30 Oct 2023 11:47 AM
I've been informed by a fibre broadband sales man, that you can now leave you contract early to upgrade without having to pay early termination charges, is this true.
30 Oct 2023 11:52 AM
Posted by a Superuser, not a Sky employee. Find out more
If you currently still in contract with sky you will still be liable for early termination charges if you leave early.
Who advised you that?
30 Oct 2023 11:59 AM
Posted by a Superuser, not a Sky employee. Find out more
@JMR wrote:
I've been informed by a fibre broadband sales man, that you can now leave you contract early to upgrade without having to pay early termination charges, is this true.

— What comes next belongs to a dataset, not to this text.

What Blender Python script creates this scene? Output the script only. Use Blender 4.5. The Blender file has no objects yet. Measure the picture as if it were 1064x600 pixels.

Only if this new company is going to cover any of your exit fees, otherwise you've been fed a line from their sales team.
30 Oct 2023 12:00 PM
We have just had fibre fitted in the area and one of the companies (can't remember which one) said, that the goverment had bought in a new rule in September that you could get out of your contract for free, if you was upgrading to fibre. I was curious, to see if it was true. As I can't seem to find anything about it.
30 Oct 2023 12:02 PM
Yeah, it sounds like he's trying to scam a few people, quite concerning with the amount of elderly people in the area
30 Oct 2023 12:03 PM
Posted by a Superuser, not a Sky employee. Find out more@JMR Likley to be upgrading from FTTC to FTTP with the same provider, not moving to a new one.
30 Oct 2023 12:05 PM
Posted by a Superuser, not a Sky employee. Find out more
Maybe not a scam as such but likely to be an economical with the truth hard sell from an alt net employee.
30 Oct 2023 12:08 PM
He said directly changing from sky or bt to his company.
30 Oct 2023 12:09 PM
Thank you for the help, if they come around again, I'll get them to go into more detail and see where the catch is.
30 Oct 2023 12:18 PM - last edited: 30 Oct 2023 12:23 PM
Posted by a Superuser, not a Sky employee. Find out more
@JMR wrote:
the goverment had bought in a new rule in September that you could get out of your contract for free, if you was upgrading to fibre. I was curious, to see if it was true.
That's not true. There's an Ofcom regulation which stipulates an ISP must permit no-penalty exit if they can't provide the speed which they 'guaranteed' from their own service, but that's unrelated to the arrival of a faster competitor.